Service members of the Ukrainian Armed Forces drive a tank during military exercises in Kharkiv, Ukraine, February 10, 2022. (Vyacheslav Madiyevskyy/Reuters)

Close listeners to The Editors will know that I’ve gone back and forth on the question of whether Russia will actually stage a large-scale invasion of Ukraine.

At this point, I’m still unsure, but leaning toward Russia climbing down. Why?

Russia has already racked up some serious wins with these exercise:

  1. He’s gotten many Western political figures to show their cards, and the cards say that Ukraine will not be a member of NATO any time soon. He has effectively demonstrated to NATO what moving the NATO–Russia conflict so far to the east could look like. Russia’s geography gives it a major conventional military advantage here.
  2. He’s highlighted doubts and fissures in the NATO alliance, whether they are between Germany and Poland, or Germany and France, or Germany and the United States. A war that genuinely sends Ukrainian refugees scrambling West would risk reuniting the NATO band.
  3. The pressure on Ukraine and the freakout from the West — including the evacuation of diplomatic personnel and Western nationals — has accompanied and accelerated capital flight from Ukraine, wrecking havoc on the nation’s economy. This collapse makes it easier for oligarchs and firms connected to the Kremlin to come in and either scoop up assets themselves, or make themselves useful in rebuilding the Ukrainian economy. That will have downstream political consequences.
  4. He has won the privilege of high-level talks with other world leaders.

It’s also possible that President Biden, German chancellor Olaf Scholz, and French president Emmanuel Macron will offer some other deal-sweetener to get Russia to further back off and end this crisis. Perhaps expansion of existing energy deals, a longer-term relaxation of sanctions, or a slow rebuilding of diplomatic relations after the last few years of mutual expulsions.

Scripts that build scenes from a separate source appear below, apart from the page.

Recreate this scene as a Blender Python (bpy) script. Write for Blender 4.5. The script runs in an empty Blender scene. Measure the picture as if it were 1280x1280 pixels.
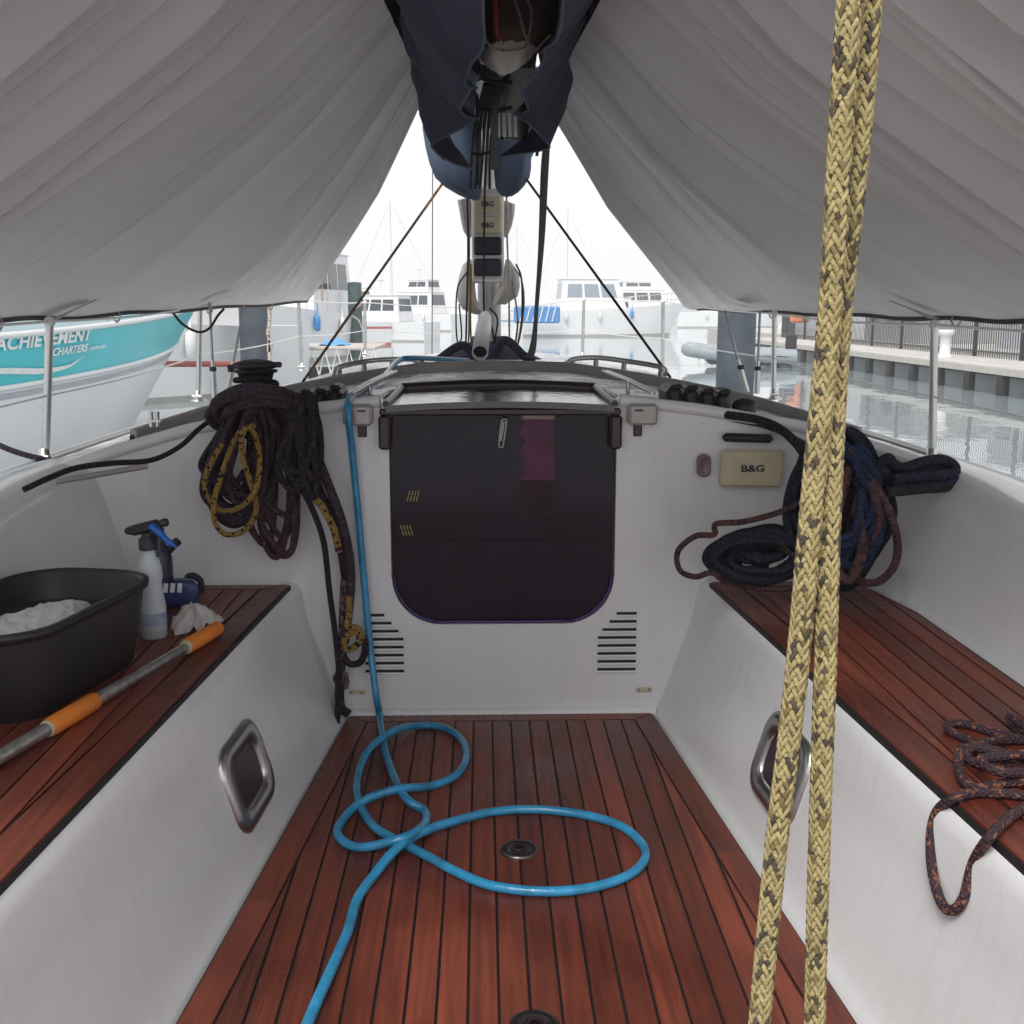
import bpy, math, random
from mathutils import Vector, Matrix, Euler
from math import sin, cos, pi, tan, atan
random.seed(7)
R = math.radians
scene = bpy.context.scene
COL = scene.collection

# ---------------------------------------------------------------- camera
FPX = 1400.0                       # focal length in pixels of the 1280 px photograph
PITCH = atan(255 / FPX)
YAW = -atan(37 / FPX)
EYE = Vector((0, 0, 1.05))
cd = bpy.data.cameras.new('camera')
cam = bpy.data.objects.new('camera', cd)
COL.objects.link(cam)
cam.location = EYE
cam.rotation_euler = Euler((pi / 2 - PITCH, 0, YAW))
cd.sensor_width = 36
cd.lens = 36 * FPX / 1280
cd.clip_start = 0.05
cd.clip_end = 6000
scene.camera = cam
RM = Euler((pi / 2 - PITCH, 0, YAW)).to_matrix()

# ---------------------------------------------------------------- world, sun, exposure
SUN_EL, SUN_AZ = R(52), R(205)     # azimuth clockwise from +Y (behind the camera, left)
w = bpy.data.worlds.new('World')
scene.world = w
w.use_nodes = True
nt = w.node_tree
bgn = nt.nodes['Background']
sky = nt.nodes.new('ShaderNodeTexSky')
sky.sky_type = 'NISHITA'
sky.sun_disc = False
sky.sun_elevation = SUN_EL
sky.sun_rotation = SUN_AZ
sky.air_density = 1.0
sky.dust_density = 3.0
hs_ = nt.nodes.new('ShaderNodeHueSaturation')
hs_.inputs['Saturation'].default_value = 0.25
nt.links.new(sky.outputs[0], hs_.inputs['Color'])
mx = nt.nodes.new('ShaderNodeMix')
mx.data_type = 'RGBA'
mx.inputs[0].default_value = 0.86          # the closed, even layer of cloud
mx.inputs[7].default_value = (6.3, 6.2, 6.28, 1)
nt.links.new(hs_.outputs[0], mx.inputs[6])
nt.links.new(mx.outputs[2], bgn.inputs['Color'])
bgn.inputs['Strength'].default_value = 0.10
sd = bpy.data.lights.new('sun', 'SUN')
sd.energy = 1.5
sd.angle = R(25)
sd.color = (1, 0.97, 0.93)
sun = bpy.data.objects.new('sun', sd)
COL.objects.link(sun)
sun.rotation_euler = Vector((-sin(SUN_AZ) * cos(SUN_EL), -cos(SUN_AZ) * cos(SUN_EL), -sin(SUN_EL))).to_track_quat('-Z', 'Y').to_euler()
vs = scene.view_settings
vs.view_transform = 'Standard'
vs.look = 'None'
vs.exposure = 0.78
vs.gamma = 1.0
vs.use_curve_mapping = False
scene.render.engine = 'CYCLES'
HAZE = .0018
scene.cycles.volume_bounces = 4
scene.cycles.max_bounces = 7
scene.cycles.diffuse_bounces = 5
scene.cycles.glossy_bounces = 3
scene.cycles.transmission_bounces = 3

# ---------------------------------------------------------------- pixel -> point in the place
def ray(px, py):
    return RM @ Vector(((px - 640) / FPX, -(py - 640) / FPX, -1))
def PY(px, py, Y):
    d = ray(px, py); return EYE + d * (Y / d.y)
def PZ(px, py, Z):
    d = ray(px, py); return EYE + d * ((Z - EYE.z) / d.z)
def PP(px, py, p, n):
    d = ray(px, py); return EYE + d * ((p - EYE).dot(n) / d.dot(n))

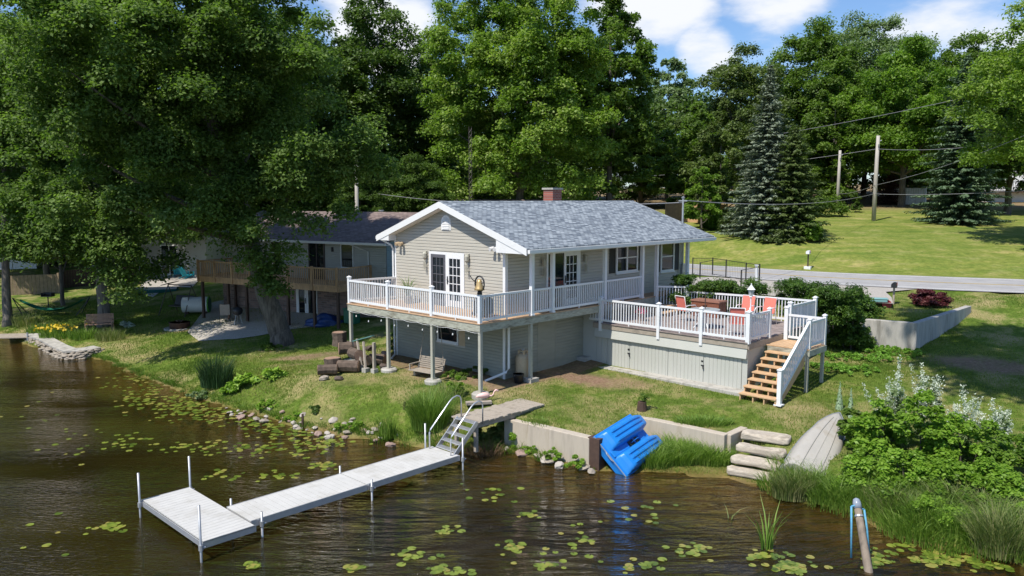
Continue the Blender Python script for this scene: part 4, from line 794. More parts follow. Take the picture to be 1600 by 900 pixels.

Conducting war is financially costly and politically perilous. An annexation of the Donbas region may solidify Russia’s grasp of the lands leading toward their Sevastopol naval base. But it would leave the remaining Ukrainian state as one more solidly antagonistic toward Russia — both out of its sense of injury and in the fact that its more pro-Russian regions would not need to be mollified. War would also involve Russians killing lots of Ukrainians, or being killed by them. Putin is not entirely wrong to see Russians and Ukrainians as having a kind of historical kinship, and it is precisely this kinship which would make bloodletting between them look fratricidal and difficult for the Russian public to accept.

A more aggressive action — an attempt at full regime change — risks the dissolution of the entire Ukrainian nation which is already under severe economic and demographic pressure. Millions of Ukrainians have left Ukraine in the last decade. A war for regime survival would make whatever remains in Ukraine worth less to control for a great long time. Those are costs I don’t think Putin or the Russian state can easily carry or absorb.

And I see as I am writing this that Ukraine is reporting that Russian troops are being moved away from the border.